The data below needs to be returned exactly, line for line.

● **Given data**

** BEGIN **

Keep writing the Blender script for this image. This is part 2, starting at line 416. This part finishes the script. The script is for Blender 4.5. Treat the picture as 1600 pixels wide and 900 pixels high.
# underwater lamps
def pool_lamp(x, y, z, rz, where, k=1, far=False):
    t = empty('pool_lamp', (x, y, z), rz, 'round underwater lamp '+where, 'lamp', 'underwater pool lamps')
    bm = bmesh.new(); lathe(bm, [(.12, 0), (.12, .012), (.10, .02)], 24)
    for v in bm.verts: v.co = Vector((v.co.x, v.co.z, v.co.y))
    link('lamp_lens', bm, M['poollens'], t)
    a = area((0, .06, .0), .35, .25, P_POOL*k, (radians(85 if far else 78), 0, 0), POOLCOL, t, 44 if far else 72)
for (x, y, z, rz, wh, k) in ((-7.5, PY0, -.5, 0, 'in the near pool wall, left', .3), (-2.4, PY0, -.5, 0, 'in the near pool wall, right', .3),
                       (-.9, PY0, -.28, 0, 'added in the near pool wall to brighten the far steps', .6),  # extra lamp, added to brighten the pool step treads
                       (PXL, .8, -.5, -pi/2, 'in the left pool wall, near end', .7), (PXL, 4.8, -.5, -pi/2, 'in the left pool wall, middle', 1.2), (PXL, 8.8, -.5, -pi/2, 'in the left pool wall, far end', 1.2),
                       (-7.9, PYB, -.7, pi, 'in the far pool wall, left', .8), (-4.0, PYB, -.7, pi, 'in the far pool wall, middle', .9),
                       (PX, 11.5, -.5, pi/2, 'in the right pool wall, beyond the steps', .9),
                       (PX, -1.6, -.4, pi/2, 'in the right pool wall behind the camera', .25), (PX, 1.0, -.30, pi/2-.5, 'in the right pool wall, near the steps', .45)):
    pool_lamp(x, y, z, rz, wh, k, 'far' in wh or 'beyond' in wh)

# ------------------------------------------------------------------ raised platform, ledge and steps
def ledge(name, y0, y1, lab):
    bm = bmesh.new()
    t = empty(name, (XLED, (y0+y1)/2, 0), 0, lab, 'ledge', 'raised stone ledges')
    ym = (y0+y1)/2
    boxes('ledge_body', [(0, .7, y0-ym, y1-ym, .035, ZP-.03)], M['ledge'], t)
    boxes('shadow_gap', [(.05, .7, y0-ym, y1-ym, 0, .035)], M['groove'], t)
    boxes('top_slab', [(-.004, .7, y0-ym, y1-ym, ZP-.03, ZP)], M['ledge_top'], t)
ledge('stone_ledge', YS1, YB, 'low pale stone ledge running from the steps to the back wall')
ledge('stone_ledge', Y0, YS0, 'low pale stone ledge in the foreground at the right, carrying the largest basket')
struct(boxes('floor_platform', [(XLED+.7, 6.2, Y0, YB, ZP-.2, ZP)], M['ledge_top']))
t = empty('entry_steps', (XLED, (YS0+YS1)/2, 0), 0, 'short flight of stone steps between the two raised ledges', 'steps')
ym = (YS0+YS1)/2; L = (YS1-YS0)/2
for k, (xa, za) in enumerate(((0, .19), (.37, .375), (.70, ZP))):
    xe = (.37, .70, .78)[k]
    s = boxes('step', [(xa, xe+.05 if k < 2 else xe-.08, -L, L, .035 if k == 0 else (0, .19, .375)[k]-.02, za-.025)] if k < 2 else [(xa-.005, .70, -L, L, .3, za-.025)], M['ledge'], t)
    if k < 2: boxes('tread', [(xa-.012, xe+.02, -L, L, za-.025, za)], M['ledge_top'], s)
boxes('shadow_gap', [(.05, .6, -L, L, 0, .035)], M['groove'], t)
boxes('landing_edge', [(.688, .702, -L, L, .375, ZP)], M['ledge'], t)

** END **

● **Exercise answer**
Keep writing the Blender script for this image. This is part 2, starting at line 416. This part finishes the script. The script is for Blender 4.5. Treat the picture as 1600 pixels wide and 900 pixels high.
# underwater lamps
def pool_lamp(x, y, z, rz, where, k=1, far=False):
    t = empty('pool_lamp', (x, y, z), rz, 'round underwater lamp '+where, 'lamp', 'underwater pool lamps')
    bm = bmesh.new(); lathe(bm, [(.12, 0), (.12, .012), (.10, .02)], 24)
    for v in bm.verts: v.co = Vector((v.co.x, v.co.z, v.co.y))
    link('lamp_lens', bm, M['poollens'], t)
    a = area((0, .06, .0), .35, .25, P_POOL*k, (radians(85 if far else 78), 0, 0), POOLCOL, t, 44 if far else 72)
for (x, y, z, rz, wh, k) in ((-7.5, PY0, -.5, 0, 'in the near pool wall, left', .3), (-2.4, PY0, -.5, 0, 'in the near pool wall, right', .3),
                       (-.9, PY0, -.28, 0, 'added in the near pool wall to brighten the far steps', .6),  # extra lamp, added to brighten the pool step treads
                       (PXL, .8, -.5, -pi/2, 'in the left pool wall, near end', .7), (PXL, 4.8, -.5, -pi/2, 'in the left pool wall, middle', 1.2), (PXL, 8.8, -.5, -pi/2, 'in the left pool wall, far end', 1.2),
                       (-7.9, PYB, -.7, pi, 'in the far pool wall, left', .8), (-4.0, PYB, -.7, pi, 'in the far pool wall, middle', .9),
                       (PX, 11.5, -.5, pi/2, 'in the right pool wall, beyond the steps', .9),
                       (PX, -1.6, -.4, pi/2, 'in the right pool wall behind the camera', .25), (PX, 1.0, -.30, pi/2-.5, 'in the right pool wall, near the steps', .45)):
    pool_lamp(x, y, z, rz, wh, k, 'far' in wh or 'beyond' in wh)

# ------------------------------------------------------------------ raised platform, ledge and steps
def ledge(name, y0, y1, lab):
    bm = bmesh.new()
    t = empty(name, (XLED, (y0+y1)/2, 0), 0, lab, 'ledge', 'raised stone ledges')
    ym = (y0+y1)/2
    boxes('ledge_body', [(0, .7, y0-ym, y1-ym, .035, ZP-.03)], M['ledge'], t)
    boxes('shadow_gap', [(.05, .7, y0-ym, y1-ym, 0, .035)], M['groove'], t)
    boxes('top_slab', [(-.004, .7, y0-ym, y1-ym, ZP-.03, ZP)], M['ledge_top'], t)
ledge('stone_ledge', YS1, YB, 'low pale stone ledge running from the steps to the back wall')
ledge('stone_ledge', Y0, YS0, 'low pale stone ledge in the foreground at the right, carrying the largest basket')
struct(boxes('floor_platform', [(XLED+.7, 6.2, Y0, YB, ZP-.2, ZP)], M['ledge_top']))
t = empty('entry_steps', (XLED, (YS0+YS1)/2, 0), 0, 'short flight of stone steps between the two raised ledges', 'steps')
ym = (YS0+YS1)/2; L = (YS1-YS0)/2
for k, (xa, za) in enumerate(((0, .19), (.37, .375), (.70, ZP))):
    xe = (.37, .70, .78)[k]
    s = boxes('step', [(xa, xe+.05 if k < 2 else xe-.08, -L, L, .035 if k == 0 else (0, .19, .375)[k]-.02, za-.025)] if k < 2 else [(xa-.005, .70, -L, L, .3, za-.025)], M['ledge'], t)
    if k < 2: boxes('tread', [(xa-.012, xe+.02, -L, L, za-.025, za)], M['ledge_top'], s)
boxes('shadow_gap', [(.05, .6, -L, L, 0, .035)], M['groove'], t)
boxes('landing_edge', [(.688, .702, -L, L, .375, ZP)], M['ledge'], t)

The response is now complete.